今日エントリーするのは、収録時には時には右手を故障していたと言われ、一時期演奏から遠ざかっていたと言われるミシェル・ベロフのピアノと、
アバド/ロンドン響による、丁々発止としたインスピレーション溢れる掛け合いが素晴らしい演奏。
コントラバスとコントラファゴットの超低音によって開始される、暗闇に蠢くような抒情を湛えた印象的な冒頭部。
続くピアノによるカデンツォは、エキゾティックな雰囲気を湛えつつ、
やがてオーケストラの伴奏を得て、壮大な盛り上がりをみせます。
それに続く美しくも悲しいまでに透明なピアノの旋律は、イルミネーションを映して輝く雨の舗道を見るような趣が…。

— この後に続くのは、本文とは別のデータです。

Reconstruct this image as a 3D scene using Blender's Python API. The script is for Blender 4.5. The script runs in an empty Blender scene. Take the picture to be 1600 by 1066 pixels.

きらびやかな美しさに溢れた情景を思い浮かべつつ、情感は一層高まります!
中間部に入ると、活き活きとしたお洒落なジャズっぽい音楽が…。
とは言っても、ジャズって大阪の「ブルー・ノート」で2〜3度聴いたくらいの知識しかありませんが、
アバドとベロフの演奏を聴くと、自ずとスウイングような気分になります…。
木管楽器とピアノの瑞々しいやり取りや、
ミリタリー・マーチ風のリズムに乗って奏される旋律に、不思議なけだるさを感じつつ、
いつの間にか身体全体でリズムをとっている自分に気付きます!
後半部のピアノソロは、「本当に片手だけで弾いてるの?」と思うほどに、
多彩でニュアンスの豊かな音が、空間にたなびき、
エクスタシーにひたるような悦びが…。
クラシックを聴くのは鬱陶しいとおっしゃる方にも、是非お薦めしたい作品です!